As to the culprits in the city’s race politics, Ayers cites everyone but the black bureaucrats: Mayor Daley, white businessmen, unnamed “professionals,” Reagan Education Secretary William Bennett, even “right-wing academic Chester Finn.”

On this racially tender issue, not so strangely, “Dreams” tells a different story. Obama openly chides the black “teachers, principals, and district superintendents,” who “knew too much” to send their own children to public school.

“The biggest source of resistance was rarely talked about,” Obama continues, namely that these educators “would defend the status quo with the same skill and vigor as their white counterparts of two decades before.” Yes, even Ayers would not talk about it.

As to the claims of these educators, affirmed in “Navigating,” that “cutbacks in the bureaucracy were part of a white effort to wrest back control,” the author of “Dreams” says teasingly, “not so true.”

“Not so true”? In these three words one can anticipate Obama’s potential return on Ayers’ investment.

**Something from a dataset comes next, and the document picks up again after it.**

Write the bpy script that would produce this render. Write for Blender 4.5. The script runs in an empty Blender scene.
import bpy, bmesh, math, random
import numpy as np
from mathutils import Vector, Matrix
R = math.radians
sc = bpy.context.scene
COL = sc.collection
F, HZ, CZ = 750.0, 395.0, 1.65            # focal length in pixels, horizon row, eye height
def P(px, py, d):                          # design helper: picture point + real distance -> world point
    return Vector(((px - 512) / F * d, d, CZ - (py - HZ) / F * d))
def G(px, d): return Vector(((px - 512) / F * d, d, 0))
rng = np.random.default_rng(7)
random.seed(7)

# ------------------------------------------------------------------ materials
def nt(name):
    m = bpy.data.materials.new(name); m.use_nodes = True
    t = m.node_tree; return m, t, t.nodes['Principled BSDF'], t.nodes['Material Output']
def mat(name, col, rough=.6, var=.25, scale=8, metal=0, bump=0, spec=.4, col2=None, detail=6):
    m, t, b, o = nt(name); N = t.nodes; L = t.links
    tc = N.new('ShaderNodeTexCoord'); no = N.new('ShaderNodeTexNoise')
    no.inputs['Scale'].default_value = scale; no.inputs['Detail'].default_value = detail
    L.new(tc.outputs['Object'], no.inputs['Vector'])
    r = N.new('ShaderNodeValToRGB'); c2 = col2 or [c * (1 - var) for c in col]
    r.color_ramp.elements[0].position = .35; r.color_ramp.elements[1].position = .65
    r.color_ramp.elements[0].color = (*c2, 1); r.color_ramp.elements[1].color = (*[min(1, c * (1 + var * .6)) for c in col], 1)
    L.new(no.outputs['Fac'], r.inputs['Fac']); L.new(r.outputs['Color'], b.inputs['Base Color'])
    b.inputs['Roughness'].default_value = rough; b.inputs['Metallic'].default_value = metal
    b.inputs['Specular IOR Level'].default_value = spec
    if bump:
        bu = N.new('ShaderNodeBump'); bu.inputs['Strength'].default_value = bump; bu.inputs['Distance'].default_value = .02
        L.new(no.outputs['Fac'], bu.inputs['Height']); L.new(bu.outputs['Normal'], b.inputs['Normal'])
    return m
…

Simply put, as an African-American Obama could address sensitive racial issues in ways Ayers could not.

Bill Ayers surely recognized this. Tom Ayers likely did too. “Dreams” was a careful book, one written to launch the career of a deeply indebted and highly malleable Chicago politician, maybe even a mayor, one who saw the world through white eyes, as the Ayers family did, but one who could articulate the city’s real problems in words that they could not.

The “Dreams” project, however, had turned into a nightmare. Obama had already blown one advance and was struggling with a second. A published author – indeed the author of “the best memoir ever produced by an American politician” – had a much better political future than a failed writer with a contract hanging over his head.

Rescuing “Dreams” from Obama’s sluggish work ethic and sophomoric style was a major investment of Bill Ayers’ time. It would not have been hard, however, for Tom Ayers to make it worth Bill’s while.

This all might have worked as planned – if only Obama had contented himself with Chicago, but as the mailman discovered, Obama had bigger ideas.